Lifetime employment has extended into Japanese politics, and low unemployment takes priority over all other macroeconomic objectives. This has been backed up by law; according to a 1975 Supreme Court ruling, employers cannot fire employees whenever they please. If mainstream attitude is against the sacking, then it cannot take place.


Zombie corporations

By extension, this prioritisation of employment makes large Japanese corporations too big to fail, and refusing to grant government bailouts is political suicide. The government also pressures financial institutions to loosen their rules on refinancing and loan guarantees. In 2009, Financial Services minister Shizuka Kamei pushed through a bill requiring financial institutions to expend all possible efforts to supply credit to small-medium enterprises and housing loan borrowers struggling with loan repayment.

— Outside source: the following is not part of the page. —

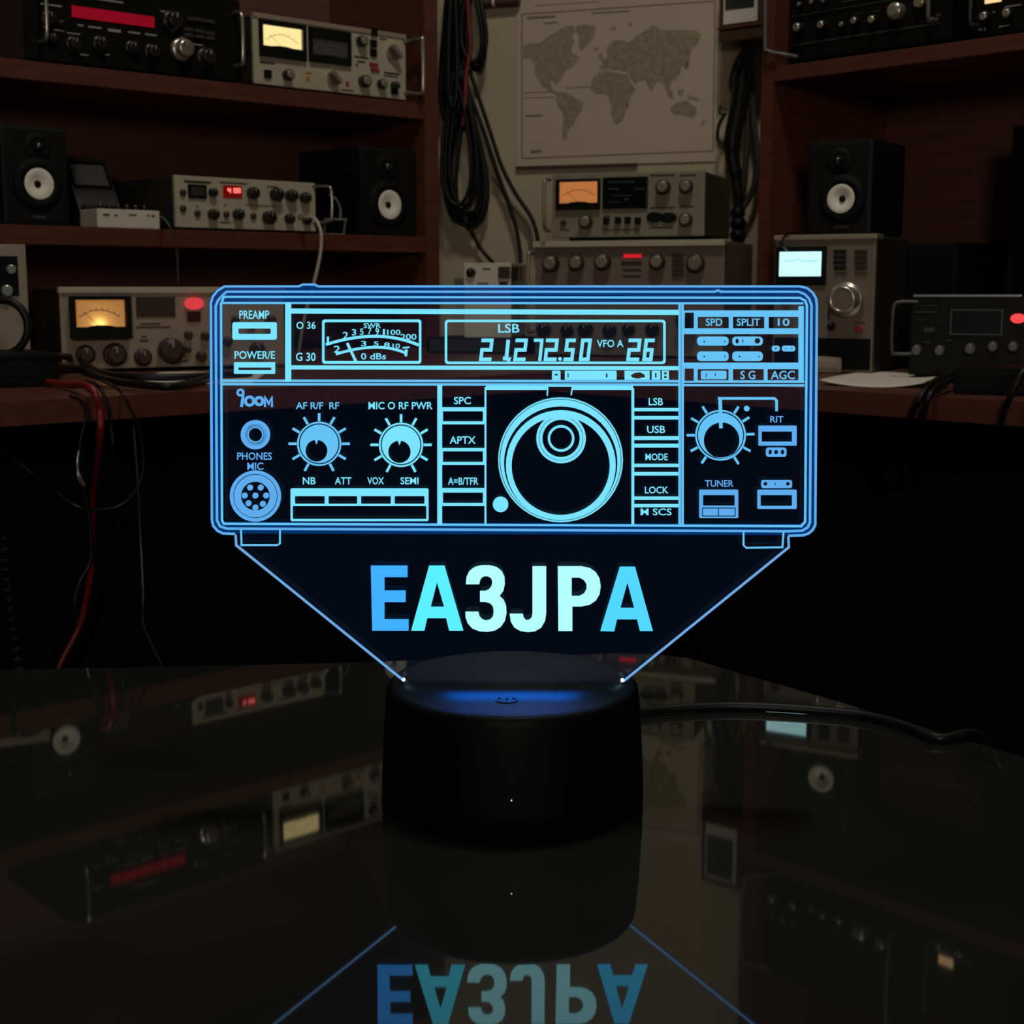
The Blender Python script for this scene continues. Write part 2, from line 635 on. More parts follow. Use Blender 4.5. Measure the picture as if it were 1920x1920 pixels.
# ============================================== upper left shelf: black radio
D = Dev('radio_receiver', 'black radio with a long red display on the upper left shelf', 'radio', (50, 97), ydist(50, 97, PLD, WL), HL, ZL1 + 0.004, group=None)
w_ = D.uv(452, 100)[0]
hgt = D.uv(250, -30)[1]
D.box('case', M['charcoal'], 0, w_, 0.004, 0.165, 0, hgt, 0.002)
D.box('front_panel', M['black'], 0, w_, 0, 0.005, 0, hgt, 0.001)
D.panel('display', M['g_red'], 135, 21, 288, 42, t=0.0012, label='long red lit display')
for (x, y, r, m, c) in ((90, 35, 12, 'knob', None), (97, 72, 9, 'knob', None), (137, 83, 12, 'knob', None), (187, 82, 12, 'knob', None),
                        (247, 90, 11, 'knob', None), (284, 97, 12, 'knob', None), (322, 40, 16, 'knob', None), (340, 92, 17, 'silver', None), (385, 108, 15, 'knob', None), (113, 44, 6, 'knob', None)):
    D.knob(x, y, r, r * 1.3, m, c, skirt=(r > 10), label='silver tuning knob' if m == 'silver' else None)
mb = MB()
for (x, y) in ((358, 36), (375, 38), (392, 41), (352, 56), (372, 59), (392, 63), (352, 66), (372, 69), (392, 72)):
    u, v = D.uv(x, y)
    D.box('push_button', M['charcoal'], u - 0.0055, u + 0.0055, -0.003, 0.001, v - 0.0018, v + 0.0018, 0.0006)
D.marks([(145, 46, 156, 49), (165, 50, 190, 53), (202, 55, 226, 60), (240, 60, 262, 63), (272, 64, 293, 67), (75, 8, 115, 11), (150, 102, 165, 104), (195, 102, 205, 104),
         (80, 50, 88, 52), (100, 56, 120, 58), (125, 62, 150, 64), (180, 0, 230, 3), (345, 82, 380, 84), (300, 22, 335, 24)], 'lightprint')
D.handle(D.uv(72, 40)[0], D.uv(72, 78)[1], hgt - 0.004, 0.018, r=0.0022)
D.handle(D.uv(440, 80)[0], D.uv(440, 124)[1], D.uv(440, 26)[1], 0.016, r=0.0024)
for uu in (0.02, w_ - 0.02):
    D.box('foot', M['matt'], uu - 0.008, uu + 0.008, 0.02, 0.036, -0.0045, 0.001)
    D.box('foot', M['matt'], uu - 0.008, uu + 0.008, 0.12, 0.136, -0.0045, 0.001)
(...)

Three statistics reflect the resulting stale state of the Japanese economy:

  1. According to credit research company Teikoku Databank, there are as many as 35,000 nonviable enterprises in Japan. Most survive solely through continually deferring loan payments to the next period.

  2. There are roughly 22,000 Japanese firms founded more than 150 years ago (in comparison there are just 5 in China). Most of these centenarian companies are family owned and their heritage places additional pressures on financial institutions to provide financial backing. Such a high number of ancient businesses also reflects the low turnover rate of companies.

  3. In 2016, Japan’s national business start-up and closure rate was about 5% (roughly one-third of that of other advanced nations) and the bankruptcy rate was an unhealthy 0%.

Room for improvement

When firms cannot die and workers cannot leave, the entire supply side of the economy becomes stagnant, and unable to adapt to new problems or welcome new opportunities. Excluding heavy industry, oil, and financial institutions, the largest American firms in the 80s were car manufacturers like GM and Ford. In the 90s, Intel and Microsoft topped the list. In the 2000s, the big names became Google, Apple, and Amazon. In comparison, the largest Japanese firms in the 80s were companies like Toyota, Sony, and Canon, and 30 years on the list remains largely unchanged.


Schumpeterian economics emphasises ‘creative destruction’ as a vehicle for the growth of capitalist economies. New businesses create new products, or find ways to produce existing goods and services more cheaply. If incumbent firms are unable to adapt they close down. This frees up capital and labour for more innovative firms, leading to wider economic progress. However, this crucial element to free market capitalism is stifled in Japan.

This was highlighted in a 2016 OECD report, which argued that the state’s support of struggling firms ‘distorts resource allocation and limits access to finance by viable companies, thereby reducing Japan’s potential growth’. Yet the third prong of structural reform in Shinzo Abe’s economic plan continues to be by far the weakest; Abe actually touted the low rate of bankruptcies as evidence for economic success. Perhaps it will take another economic crisis for Japan to realise that addressing demand is nothing but a weak band aid over the growing wound of its supply side.